The primary advantage that Casey's has over its competitors is locating in small towns. According to the company's most recent 10-K filing, 71% of Casey's stores are located in towns with 5,000 or fewer people. Only 7% of the stores are in areas with populations over 20,000. This strategy reduces competition since many of the national competitors strive to locate in markets that are larger. In addition, since options for eating out are limited, Casey's has a better chance of selling a lot of high-margin prepared foods like pizza.

Most of the competition that Casey's encounters comes from local and regional competitors. Because of its size and deeper pockets, the company is better able than most competitors to provide customers with low gasoline prices, a clean store, and added services like extended hours.

As of last quarter, the company operated 1,176 stores (14% of which were franchised), up from 1,109 last April. The heaviest concentration of stores is in Iowa, Illinois, and Missouri, which each have more than 200 locations. No other state accounted for more than 100 stores. Management believes that Casey's has plenty of room to grow within its current nine state region. With a distribution facility large enough to support 1,500 stores, the company has the capacity to service growth over the next three years assuming its historical store growth rate of 6%-7%.

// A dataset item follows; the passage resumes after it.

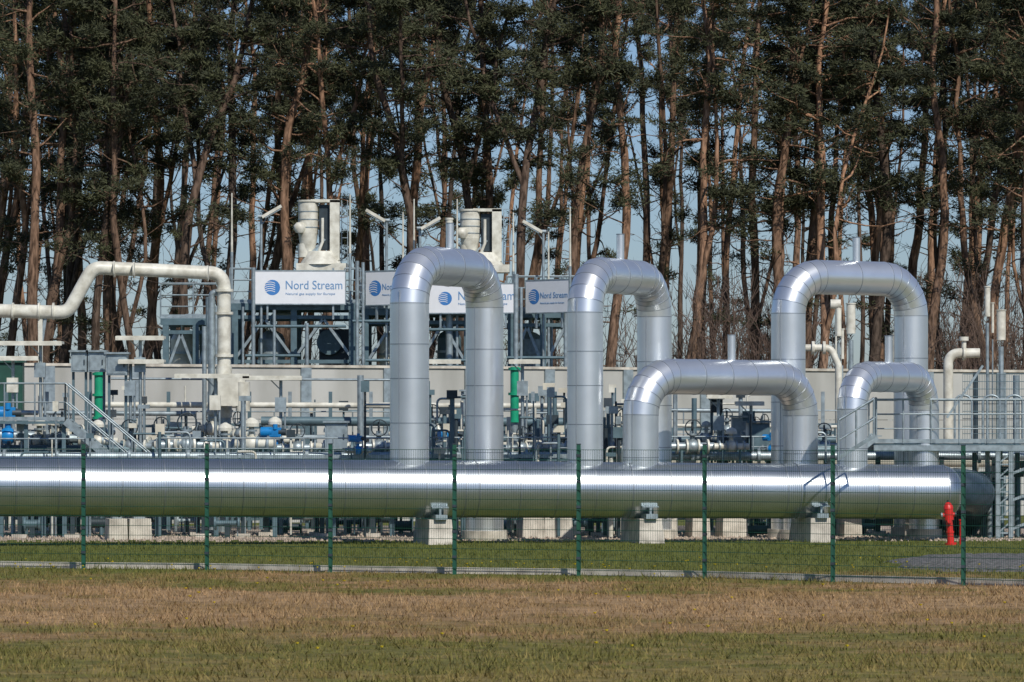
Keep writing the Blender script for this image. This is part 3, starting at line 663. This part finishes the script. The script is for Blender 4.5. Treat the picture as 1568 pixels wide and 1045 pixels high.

Sales and profitability of Casey's can occasionally be affected by fluctuating oil prices, which may be one reason investors have recently shied away from the stock. The only year in recent history when earnings increased at a less-than-double-digit rate was fiscal 1997, when oil prices hopped around frenetically. Once prices and margins stabilized, though, Casey's got back on its more typical 20% annual growth pace. If the recent low gas prices impact earnings, I would suspect that it would once again be a short-lived phenomena.

The reason fluctuating gas prices isn't that much of a long-term worry is that most of the company's profitability comes from non-gas sales. Although only 39% of retail sales over the past three years were not gasoline, these sales were responsible for 73% of gross profit. This is because gross margin on food (particularly prepared food) is much higher than the 10% or so the company gets on gas. Casey's strategy is to get people into the door with low gas prices, but to make most of its money from other purchases.

Other than a potential worry about the short-term impact of low gas prices, I can't find many negatives to Casey's story. The company has only modest leverage and cash flow covers most capital expenditures. Last year, return on invested capital was a satisfactory 11%. Growth plans continue to unfold as expected and the company is expected to continue improving earnings at a high-teens pace.

I can't tell you a specific catalyst that is going to lurch Casey's stock forward. The past year hasn't been great, with the stock still hovering around the $15 level at which it was selling at this time last year. Nonetheless, as an investor with a long-term focus, I try to look past stock price movements and look at the value of a company. I'm happy as long as a company continues to increase its earnings and cash flow generation capabilities. Other investors will likely recognize the value being created at some point. Casey's may not be a home run hitter, but it's done a heck of a job hitting singles and doubles.